Cher Philippe Poindron votre billet ressemble à celui de maître Gilbert Collard sur son blog.

Roparzh Hemon a dit…

Cher auteur,

je suis d'accord avec tout ce que vous dites dans ce billet, excepté la toute dernière partie : Vulgus vult decipi, malheureusement.

Amicalement,

E. D.

Philippe POINDRON a dit…

Est-il vrai que "l'homme de peu veut être trompé" ? (si je traduit approximativement la citation de Roparz Hemon ?) Je crois plutôt que nombre de puissants dépourvus de scrupules le trompent volontairement à seule fin de garder le pouvoir. Mais, naïf peut-être, je veux croire qu'il y a un vieux fond d'amour de la liberté et de la vérité dans le peuple français.
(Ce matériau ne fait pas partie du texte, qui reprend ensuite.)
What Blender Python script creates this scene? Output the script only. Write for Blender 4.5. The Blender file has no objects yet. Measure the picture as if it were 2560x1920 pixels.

Des Jacques LANG, des Jean-François KAHN ont pu abuser quelques temps tout le monde, ils abuseront toujours leurs clients ; ils ne parviendront pas à abuser toujours tout le monde.
Je termine un livre passionnant d'A. RIVOALLAN sur les Celtes. Je connais votre légitime amour pour ces peuples qui ont si profondément marqué la France. Sa lecture me permettra de donner à ROUGEMER quelques éclairages sur certains aspects des habitudes françaises.